'''
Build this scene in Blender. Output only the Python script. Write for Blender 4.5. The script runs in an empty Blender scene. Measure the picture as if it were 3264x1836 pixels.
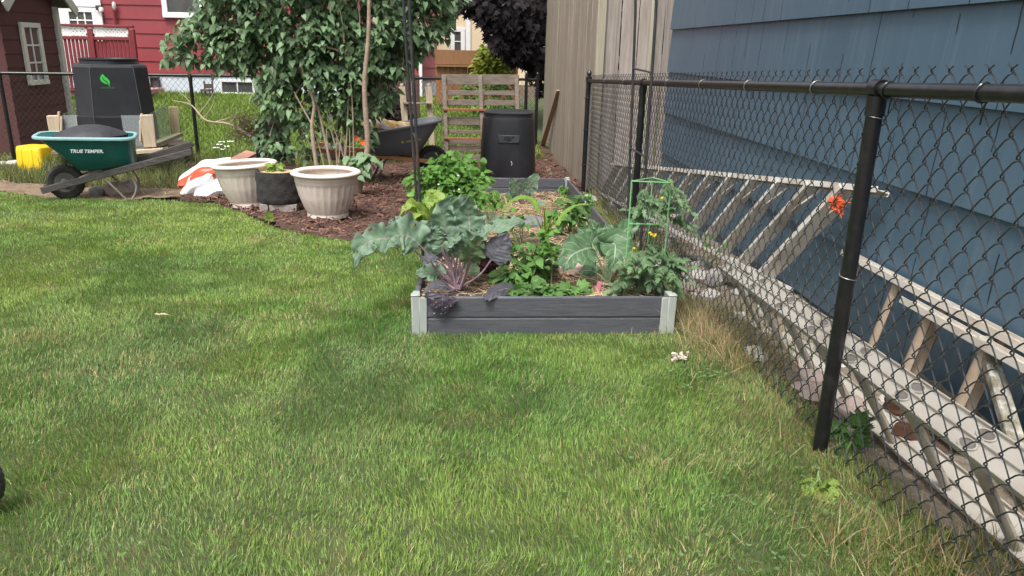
import bpy, math, random
import numpy as np
from mathutils import Vector as V, Matrix
random.seed(11); RNG = np.random.default_rng(5)
SC = bpy.context.scene; COL = SC.collection
R = math.radians

# ------------------------------------------------------------------ camera
F_PX, PITCH, ROLL, YAW, CAM_H = 2400.0, 17.6, 1.3, 4.1, 1.2056
p_, r_, y_ = R(PITCH), R(ROLL), R(YAW)
FW = V((math.sin(y_)*math.cos(p_), math.cos(y_)*math.cos(p_), -math.sin(p_)))
rt0 = V((math.cos(y_), -math.sin(y_), 0)); up0 = rt0.cross(FW)
RT = rt0*math.cos(r_) + up0*math.sin(r_); UP = -rt0*math.sin(r_) + up0*math.cos(r_)
CAM = V((0, 0, CAM_H))
cam = bpy.data.cameras.new('camera'); cam.sensor_width = 36; cam.lens = F_PX/3264*36
cam.clip_start = 0.05; cam.clip_end = 1000
co = bpy.data.objects.new('camera', cam); COL.objects.link(co)
m = Matrix((RT, UP, -FW)).transposed().to_4x4(); m.translation = CAM
co.matrix_world = m; SC.camera = co

# ------------------------------------------------------------------ light
SUN_EL, SUN_AZ = 64, 205          # degrees; azimuth clockwise from +Y
w = bpy.data.worlds.new('World'); SC.world = w; w.use_nodes = True
nt = w.node_tree; bg = nt.nodes['Background']
sky = nt.nodes.new('ShaderNodeTexSky'); sky.sky_type = 'NISHITA'; sky.sun_disc = False
sky.sun_elevation = R(SUN_EL); sky.sun_rotation = R(SUN_AZ)
sky.air_density = 1.0; sky.dust_density = 6.0; sky.ozone_density = 1.0
hs = nt.nodes.new('ShaderNodeHueSaturation'); hs.inputs['Saturation'].default_value = 0.22   # bright cloud cover
nt.links.new(sky.outputs[0], hs.inputs['Color']); nt.links.new(hs.outputs[0], bg.inputs[0])
bg.inputs[1].default_value = 0.15
sl = bpy.data.lights.new('sun', 'SUN'); sl.energy = 1.7; sl.angle = R(12); sl.color = (1, .965, .91)
so = bpy.data.objects.new('sun', sl); COL.objects.link(so)
sd = V((math.sin(R(SUN_AZ))*math.cos(R(SUN_EL)), math.cos(R(SUN_AZ))*math.cos(R(SUN_EL)), math.sin(R(SUN_EL))))
so.rotation_euler = sd.to_track_quat('Z', 'Y').to_euler()
SC.view_settings.view_transform = 'Standard'; SC.view_settings.look = 'None'
SC.view_settings.exposure = 0.82; SC.view_settings.gamma = 1
SC.cycles.use_denoising = True; SC.cycles.denoising_input_passes = 'RGB_ALBEDO_NORMAL'; SC.cycles.denoising_prefilter = 'NONE'; SC.cycles.max_bounces = 6; SC.cycles.diffuse_bounces = 3; SC.cycles.glossy_bounces = 3
SC.cycles.transmission_bounces = 4; SC.cycles.transparent_max_bounces = 8

# ------------------------------------------------------------------ pixel -> world helpers (photo pixels, 3264 x 1836)
def ray(px, py): return FW + RT*((px-1632)/F_PX) - UP*((py-918)/F_PX)
def hy(px, py, Y): d = ray(px, py); return CAM + d*(Y/d.y)
def hx(px, py, X): d = ray(px, py); return CAM + d*(X/d.x)
def sm(t): t = min(1, max(0, t)); return t*t*(3-2*t)
def gz(x, y):
    z = -.036*min(y, 11.5)
    z -= .13*sm((y-8.6)/2.4)*sm((-x+.5)/2)*(1 if y < 11.5 else max(0, 1-(y-11.5)/7.5))
    if y > 11.5: z += min(1, (y-11.5)/7.5)*.45
    return z
def G(px, py, dz=0.0):
    d = ray(px, py); t = 2.0
    for _ in range(40):
        p = CAM + d*t; t += (p.z - gz(p.x, p.y) - dz)/(-d.z)*.9
    return CAM + d*t
def fx(y): return 1.163 + .0253*y       # line of the chain link fence on the right

# ------------------------------------------------------------------ materials
def nodes(name):
    m = bpy.data.materials.new(name); m.use_nodes = True
    n = m.node_tree; return m, n, n.nodes['Principled BSDF'], n.nodes['Material Output']
def mat(name, c1, c2=None, scale=6, rough=.6, bump=0, bscale=None, stretch=(1,1,1), metal=0, spec=.5, isl=0, trans=0, detail=6,
        dirt=None, dscale=1.5, damt=.5, contrast=.2, coat=0, huevar=0):
    m, n, pb, out = nodes(name); L = n.links.new
    tc = n.nodes.new('ShaderNodeTexCoord'); mp = n.nodes.new('ShaderNodeMapping'); mp.inputs['Scale'].default_value = stretch
    L(tc.outputs['Object'], mp.inputs[0])
    def noise(s, d=detail):
        t = n.nodes.new('ShaderNodeTexNoise'); t.inputs['Scale'].default_value = s; t.inputs['Detail'].default_value = d
        t.inputs['Roughness'].default_value = .6; L(mp.outputs[0], t.inputs['Vector']); return t.outputs['Fac']
    def ramp(fac, a, b):
        r = n.nodes.new('ShaderNodeMapRange'); r.inputs[1].default_value = a; r.inputs[2].default_value = b; L(fac, r.inputs[0]); return r.outputs[0]
    def mix(fac, a, b):
        x = n.nodes.new('ShaderNodeMix'); x.data_type = 'RGBA'
        for v, i in ((fac, 0), (a, 6), (b, 7)):
            if isinstance(v, (tuple, list)): x.inputs[i].default_value = (*v[:3], 1)
            elif isinstance(v, (int, float)): x.inputs[i].default_value = v
            else: L(v, x.inputs[i])
        return x.outputs[2]
    col = (*c1, 1)
    if c2 is not None: col = mix(ramp(noise(scale), .5-contrast, .5+contrast), c1, c2)
    if dirt is not None: col = mix(ramp(noise(dscale), .5, .5+damt), col, dirt)
    if isl:
        g = n.nodes.new('ShaderNodeNewGeometry'); h = n.nodes.new('ShaderNodeHueSaturation')
        L(ramp_out(n, g.outputs['Random Per Island'], 1-isl, 1+isl), h.inputs['Value'])
        if huevar:
            wn = n.nodes.new('ShaderNodeTexWhiteNoise'); wn.noise_dimensions = '1D'; L(g.outputs['Random Per Island'], wn.inputs['W'])
            L(ramp_out(n, wn.outputs['Value'], .5-huevar, .5+huevar), h.inputs['Hue'])
        if isinstance(col, tuple): h.inputs['Color'].default_value = col
        else: L(col, h.inputs['Color'])
        col = h.outputs[0]
    if isinstance(col, tuple): pb.inputs['Base Color'].default_value = col
    else: L(col, pb.inputs['Base Color'])
    pb.inputs['Roughness'].default_value = rough; pb.inputs['Metallic'].default_value = metal
    pb.inputs['Specular IOR Level'].default_value = spec; pb.inputs['Coat Weight'].default_value = coat
    if bump:
        b = n.nodes.new('ShaderNodeBump'); b.inputs['Strength'].default_value = min(1, bump); b.inputs['Distance'].default_value = .01*max(1, bump)
        L(noise(bscale or scale*3), b.inputs['Height']); L(b.outputs[0], pb.inputs['Normal'])
    if trans:
        tr = n.nodes.new('ShaderNodeBsdfTranslucent'); ms = n.nodes.new('ShaderNodeMixShader'); ms.inputs[0].default_value = trans
        if isinstance(col, tuple): tr.inputs[0].default_value = col
        else: L(col, tr.inputs[0])
        L(pb.outputs[0], ms.inputs[1]); L(tr.outputs[0], ms.inputs[2]); L(ms.outputs[0], out.inputs[0])
    return m
def ramp_out(n, fac, a, b):
    r = n.nodes.new('ShaderNodeMapRange'); r.inputs[3].default_value = a; r.inputs[4].default_value = b
    n.links.new(fac, r.inputs[0]); return r.outputs[0]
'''
=== PROBLEM STATEMENT ===
Which lines above hold the word "scene"? Copy each of them.

=== TASK RESULT ===
Build this scene in Blender. Output only the Python script. Write for Blender 4.5. The script runs in an empty Blender scene. Measure the picture as if it were 3264x1836 pixels.
SC = bpy.context.scene; COL = SC.collection